◆ OBJECTIVE ◆
Provide an exact copy of the data, excluding the images.

--- START ---

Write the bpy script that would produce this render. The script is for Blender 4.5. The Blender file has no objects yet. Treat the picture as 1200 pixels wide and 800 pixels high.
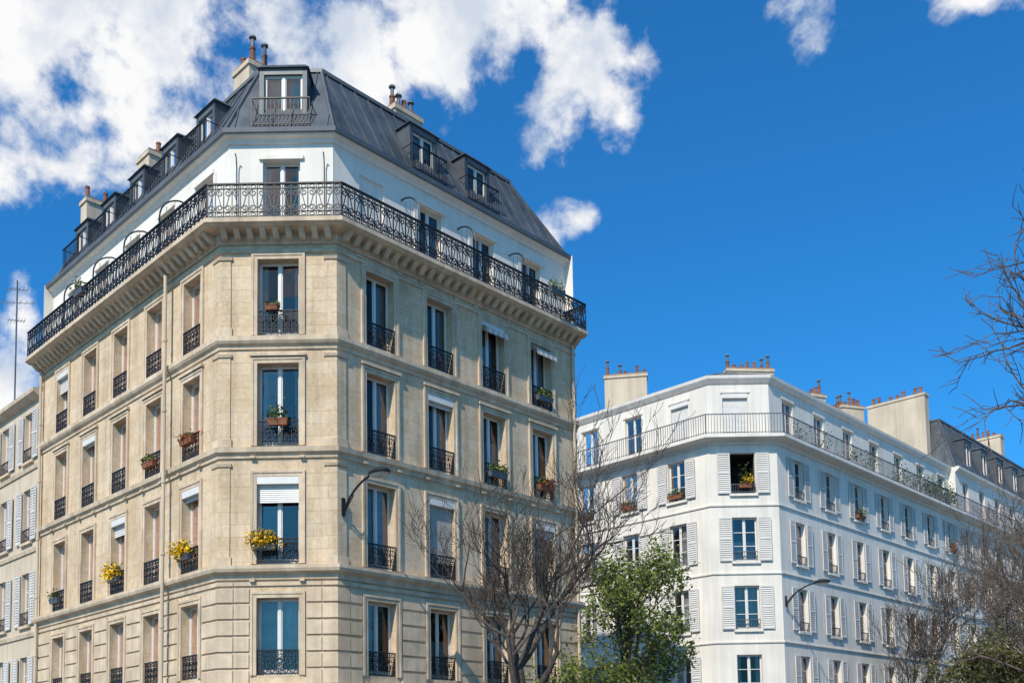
import bpy, math, random
from mathutils import Vector, Matrix
random.seed(11)
R = random.Random(5)

# ------------------------------------------------------------------ helpers
class MB:
    def __init__(s): s.v=[]; s.f=[]; s.m=[]
    def face(s, pts, mi=0):
        n=len(s.v); s.v.extend([tuple(p) for p in pts]); s.f.append(tuple(range(n,n+len(pts)))); s.m.append(mi)
    def hexa(s, p, mi=0):
        n=len(s.v); s.v.extend([tuple(q) for q in p])
        for a in ((0,3,2,1),(4,5,6,7),(0,1,5,4),(1,2,6,5),(2,3,7,6),(3,0,4,7)):
            s.f.append(tuple(n+i for i in a)); s.m.append(mi)
    def build(s, name, mats, parent=None, smooth=False, uv=True):
        me=bpy.data.meshes.new(name); me.from_pydata(s.v,[],s.f); me.update()
        for m in mats: me.materials.append(m)
        me.polygons.foreach_set('material_index', s.m)
        if smooth: me.polygons.foreach_set('use_smooth',[True]*len(s.f))
        if uv:
            ul=me.uv_layers.new(name='UVMap'); vs=me.vertices
            data=[0.0]*(2*len(me.loops))
            for p in me.polygons:
                n=p.normal
                if abs(n.z)>.8: a=(1,0,0); b=(0,1,0)
                else:
                    l=math.hypot(n.x,n.y) or 1
                    a=(-n.y/l,n.x/l,0)
                    if a[0]<0 or (abs(a[0])<1e-4 and a[1]<0): a=(-a[0],-a[1],0)
                    b=(0,0,1)
                for li in p.loop_indices:
                    c=vs[me.loops[li].vertex_index].co
                    data[2*li]=c.x*a[0]+c.y*a[1]+c.z*a[2]+100; data[2*li+1]=c.x*b[0]+c.y*b[1]+c.z*b[2]
            ul.data.foreach_set('uv',data)
        ob=bpy.data.objects.new(name,me); bpy.context.scene.collection.objects.link(ob)
        if parent: ob.parent=parent
        return ob

def empty(name,loc=(0,0,0)):
    e=bpy.data.objects.new(name,None); e.empty_display_size=.5
    bpy.context.scene.collection.objects.link(e); return e

class Fr:   # facade frame: t along, o outward, z up
    def __init__(s,P,u,n=None):
        s.P=Vector((P[0],P[1])); l=math.hypot(*u); s.u=Vector((u[0]/l,u[1]/l))
        if n is None: n=(s.u.y,-s.u.x)
        s.n=Vector(n)
    def p(s,t,o,z):
        q=s.P+s.u*t+s.n*o; return (q.x,q.y,z)
def fbox(mb,fr,t0,t1,o0,o1,z0,z1,mi=0):
    p=fr.p
    mb.hexa([p(t0,o0,z0),p(t1,o0,z0),p(t1,o1,z0),p(t0,o1,z0),p(t0,o0,z1),p(t1,o0,z1),p(t1,o1,z1),p(t0,o1,z1)],mi)

def offs(pts,o,closed=False):
    n=len(pts); res=[]; ds=[]
    for i in range(n if closed else n-1):
        a=pts[i]; b=pts[(i+1)%n]; d=Vector((b[0]-a[0],b[1]-a[1])).normalized(); ds.append(Vector((d.y,-d.x)))
    for i in range(n):
        if closed: n1=ds[i-1]; n2=ds[i]
        else: n1=ds[max(i-1,0)]; n2=ds[min(i,n-2)]
        m=(n1+n2)/(1+n1.dot(n2)); res.append((pts[i][0]+m.x*o,pts[i][1]+m.y*o))
    return res
def sweep(mb,pts,prof,closed=False,mi=0):
    rings=[[(q[0],q[1],z) for q in offs(pts,o,closed)] for o,z in prof]
    n=len(pts)
    for k in range(len(prof)):
        A=rings[k]; B=rings[(k+1)%len(prof)]
        for i in range(n if closed else n-1):
            j=(i+1)%n; mb.face([A[i],A[j],B[j],B[i]],mi)
    if not closed:
        mb.face([r[0] for r in rings],mi); mb.face([r[-1] for r in rings][::-1],mi)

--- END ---

◆ ANSWER TO THE PROBLEM ◆
Write the bpy script that would produce this render. The script is for Blender 4.5. The Blender file has no objects yet. Treat the picture as 1200 pixels wide and 800 pixels high.
import bpy, math, random
from mathutils import Vector, Matrix
random.seed(11)
R = random.Random(5)

# ------------------------------------------------------------------ helpers
class MB:
    def __init__(s): s.v=[]; s.f=[]; s.m=[]
    def face(s, pts, mi=0):
        n=len(s.v); s.v.extend([tuple(p) for p in pts]); s.f.append(tuple(range(n,n+len(pts)))); s.m.append(mi)
    def hexa(s, p, mi=0):
        n=len(s.v); s.v.extend([tuple(q) for q in p])
        for a in ((0,3,2,1),(4,5,6,7),(0,1,5,4),(1,2,6,5),(2,3,7,6),(3,0,4,7)):
            s.f.append(tuple(n+i for i in a)); s.m.append(mi)
    def build(s, name, mats, parent=None, smooth=False, uv=True):
        me=bpy.data.meshes.new(name); me.from_pydata(s.v,[],s.f); me.update()
        for m in mats: me.materials.append(m)
        me.polygons.foreach_set('material_index', s.m)
        if smooth: me.polygons.foreach_set('use_smooth',[True]*len(s.f))
        if uv:
            ul=me.uv_layers.new(name='UVMap'); vs=me.vertices
            data=[0.0]*(2*len(me.loops))
            for p in me.polygons:
                n=p.normal
                if abs(n.z)>.8: a=(1,0,0); b=(0,1,0)
                else:
                    l=math.hypot(n.x,n.y) or 1
                    a=(-n.y/l,n.x/l,0)
                    if a[0]<0 or (abs(a[0])<1e-4 and a[1]<0): a=(-a[0],-a[1],0)
                    b=(0,0,1)
                for li in p.loop_indices:
                    c=vs[me.loops[li].vertex_index].co
                    data[2*li]=c.x*a[0]+c.y*a[1]+c.z*a[2]+100; data[2*li+1]=c.x*b[0]+c.y*b[1]+c.z*b[2]
            ul.data.foreach_set('uv',data)
        ob=bpy.data.objects.new(name,me); bpy.context.scene.collection.objects.link(ob)
        if parent: ob.parent=parent
        return ob

def empty(name,loc=(0,0,0)):
    e=bpy.data.objects.new(name,None); e.empty_display_size=.5
    bpy.context.scene.collection.objects.link(e); return e

class Fr:   # facade frame: t along, o outward, z up
    def __init__(s,P,u,n=None):
        s.P=Vector((P[0],P[1])); l=math.hypot(*u); s.u=Vector((u[0]/l,u[1]/l))
        if n is None: n=(s.u.y,-s.u.x)
        s.n=Vector(n)
    def p(s,t,o,z):
        q=s.P+s.u*t+s.n*o; return (q.x,q.y,z)
def fbox(mb,fr,t0,t1,o0,o1,z0,z1,mi=0):
    p=fr.p
    mb.hexa([p(t0,o0,z0),p(t1,o0,z0),p(t1,o1,z0),p(t0,o1,z0),p(t0,o0,z1),p(t1,o0,z1),p(t1,o1,z1),p(t0,o1,z1)],mi)

def offs(pts,o,closed=False):
    n=len(pts); res=[]; ds=[]
    for i in range(n if closed else n-1):
        a=pts[i]; b=pts[(i+1)%n]; d=Vector((b[0]-a[0],b[1]-a[1])).normalized(); ds.append(Vector((d.y,-d.x)))
    for i in range(n):
        if closed: n1=ds[i-1]; n2=ds[i]
        else: n1=ds[max(i-1,0)]; n2=ds[min(i,n-2)]
        m=(n1+n2)/(1+n1.dot(n2)); res.append((pts[i][0]+m.x*o,pts[i][1]+m.y*o))
    return res
def sweep(mb,pts,prof,closed=False,mi=0):
    rings=[[(q[0],q[1],z) for q in offs(pts,o,closed)] for o,z in prof]
    n=len(pts)
    for k in range(len(prof)):
        A=rings[k]; B=rings[(k+1)%len(prof)]
        for i in range(n if closed else n-1):
            j=(i+1)%n; mb.face([A[i],A[j],B[j],B[i]],mi)
    if not closed:
        mb.face([r[0] for r in rings],mi); mb.face([r[-1] for r in rings][::-1],mi)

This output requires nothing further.